Opec: Low-key meeting puts disagreements aside

OREANDA-NEWS. June 03, 2016. Opec ministers left their meeting in Vienna today with no change in policy but — importantly for the future of the organisation — no acrimonious rows between members and no significant oil price.

The Saudi-led policy of non-intervention in the market remains in place. And, with the market moving back towards balance and prices on an upward trend, ministers who spoke after the meeting declared themselves satisfied, especially Saudi Arabia's key Gulf allies.

UAE oil minister Suhail Mohamed Faraj al-Mazrouei said: "The meeting was excellent. There is full alignment between the members. The market is encouraging and I think the strategy is working."

Opec president and Qatari oil minister Mohammed Saleh al-Sada said, "The worst is over."

Saudi Arabia's oil minister Khalid al-Falih and his Iranian counterpart Bijan Namdar Zanganeh said the atmosphere was conciliatory. "In the end it was an easy meeting, calm," Zanganeh said.

"The spirit of the meeting was very co-operative, collaborative, and all of the ministers see basically the same fundamentals," al-Falih said. There was no clash between Saudi Arabia and Iran.

Saudi Arabia's policy of unfettered production was kept in place, while members such as Venezuela and Algeria were placated with talk of market stewardship and because ministers did not rule out the possibility of an output freeze at the scheduled Opec meeting on 30 November.

Iran remains free to build its output back to pre-sanctions levels while still arguing for a return to Opec production quotas, although Zanganeh kicked this into the long grass by conceding that the November meeting will be too early to discuss it.

Venezuela — prime mover behind the failed Doha discussions aimed at a production freeze of Opec and some non-Opec producers — aired the notion of allocating production ranges for Opec members, but conceded that this is a new idea that requires study.

Cash-strapped Algeria and Iraq were the last remaining proponents of declaring a production freeze today. Algerian oil minister Salah Khebri said the eventual return of shut-in crude from Canada, Nigeria and Libya will pressure markets, and this rise in supply "means that we must reduce output, or at least freeze it, until the market regains balance, in the interests of both producers and consumers".

Iraqi deputy oil minister Fayadh al-Nema said: "We call for freezing output to increase prices in order to help increase the financing of projects and investments, so that a future gap between supply and demand will not arise." Yet he left the meeting placated, saying, "We are happy with the decision."

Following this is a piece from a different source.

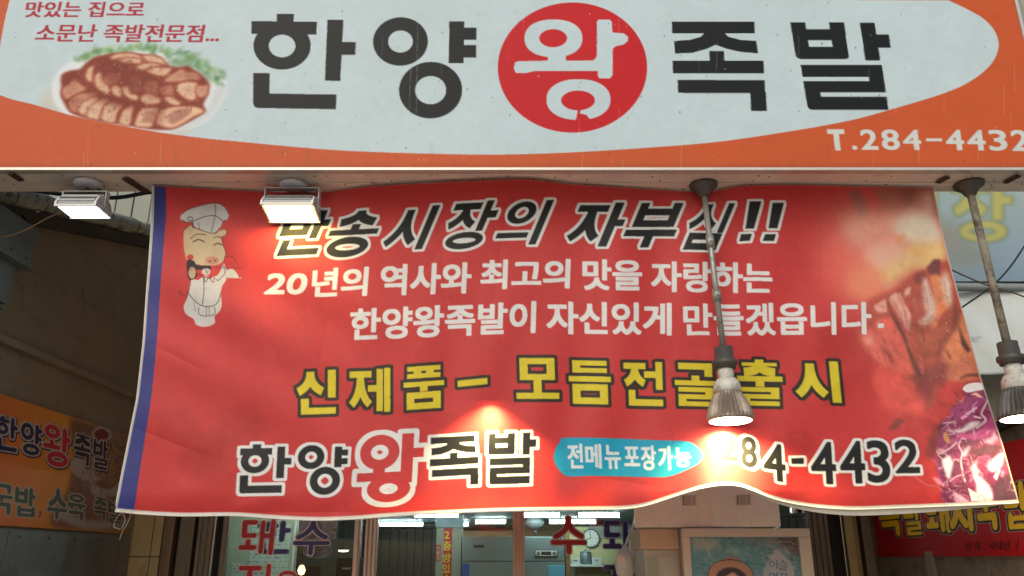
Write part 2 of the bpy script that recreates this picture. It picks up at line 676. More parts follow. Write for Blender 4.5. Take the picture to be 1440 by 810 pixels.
def syllable(ch, tv=16, th=13):
    k = ord(ch) - 0xAC00
    L, V, T = LEADS[k // 588], VOWELS[k % 588 // 28], TAILS[k % 28]
    s = []
    if V in COMPOUND:
        vh, vv = COMPOUND[V]
        vx = 58 if vv == 'ㅐ' else (84 - tv * .1 if vv == 'ㅣ' else 70)
        lx = vx - 6 if vv != 'ㅣ' else 72
        if T:
            s += J(L, 4, 0, lx - 2, 33, tv, th) + J(vh, 0, 35, lx, 58, tv, th * .85) + J(vv, vx, 0, 100, 62, tv, th) + J(T, 16, 62, 94, 100, tv, th)
        else:
            s += J(L, 5, 2, lx - 3, 52, tv, th) + J(vh, 0, 56 if vh != 'ㅡ' else 70, lx, 86, tv, th) + J(vv, vx, 0, 100, 100, tv, th)
    elif V in 'ㅗㅛㅜㅠㅡ':
        if T:
            lh = 34 if L in 'ㅊㅎ' else 31
            vb = {'ㅡ': (lh + 4, lh + 4 + th), 'ㅜ': (36, 59), 'ㅠ': (36, 60), 'ㅗ': (29, 52)}[V]
            if L in 'ㅍㄷㄹ':
                lh = 28
            s += J(L, 9, 0, 91, lh, tv, th) + J(V, 0, vb[0], 100, vb[1], tv, min(th, 12.5)) + J(T, 8, vb[1] + (4 if V != 'ㅜ' else 1), 92, 100, tv, th)
        else:
            s += J(L, 9, 0, 91, 54, tv, th) + J(V, 0, 52 if V in 'ㅗ' else 60, 100, 100, tv, th)
    else:
        tall = V in 'ㅐㅔㅖㅒ'
        inner = V in 'ㅓㅕㅔㅖ'
        if V == 'ㅣ':
            vx0, lx = 76, 72
        elif tall:
            vx0, lx = (46 if inner else 54), (56 if inner else 50)
        elif inner:
            vx0, lx = 54, 60
        else:
            vx0, lx = 68, 62
        vx1 = 100 if V != 'ㅣ' else 97
        lead = 'ㄱs' if (L == 'ㄱ') else L
        if T:
            s += J(lead, 1, 3, lx, 55, tv, th) + J(V, vx0, 0, vx1, 63, tv, th) + J(T, 14, 64 if T != 'ㅆ' else 60, vx1 if T not in 'ㅇ' else 92, 100, tv, th)
        else:
            s += J(lead, 0, 6, lx, 88 if L not in 'ㅇ' else 72, tv, th) + J(V, vx0, 0, vx1, 100, tv, th)
    return [[np.asarray(c, float) / 100.0 for c in sh] for sh in s]


def norm_shapes(sh):
    return [[np.asarray(c, float) / 100.0 for c in s] for s in sh]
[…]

Reintroduction of an overall Opec crude output ceiling was aired but met with little enthusiasm. "Most were not on board" with that idea, Zanganeh said.

Iran's refusal to participate until it regained pre-sanctions production levels was the reason given for Saudi Arabia pulling the plug on an output freeze at the Doha meeting on 17 April. Yet emollience was the order the day with respect to past disagreements.

Al-Falih did not mention Iran's position in a long interview with Argus or in subsequent comments. And Qatar's al-Sada sounded like an echo of Zanganeh when he remarked: "We have seen the production of Iran increasing. Concurrently, we have seen that the price is recovering."

Al-Sada said: "There is a sense that the market fundamentals are working." Attention is now focused on the plunge in investment in crude production over the past two years. "A fair price," al-Sada said, is one that allows for a "reasonable return, so we can continue investing".

Putting disagreements to one side and focusing on market equilibrium rather than contentious output controls can be seen as a positive result by Opec members. They made another small yet telling achievement — concluding the long-running saga of finding a successor to long-time secretary-general Abdullah al-Badri.

The secretary-general does not make policy, yet the post has been fiercely contested. Iran, Iraq and Saudi Arabia put up candidates. Members today chose Nigeria's former Opec governor Mohammed Barkindo for a three year term. He served as acting secretary-general in 2006.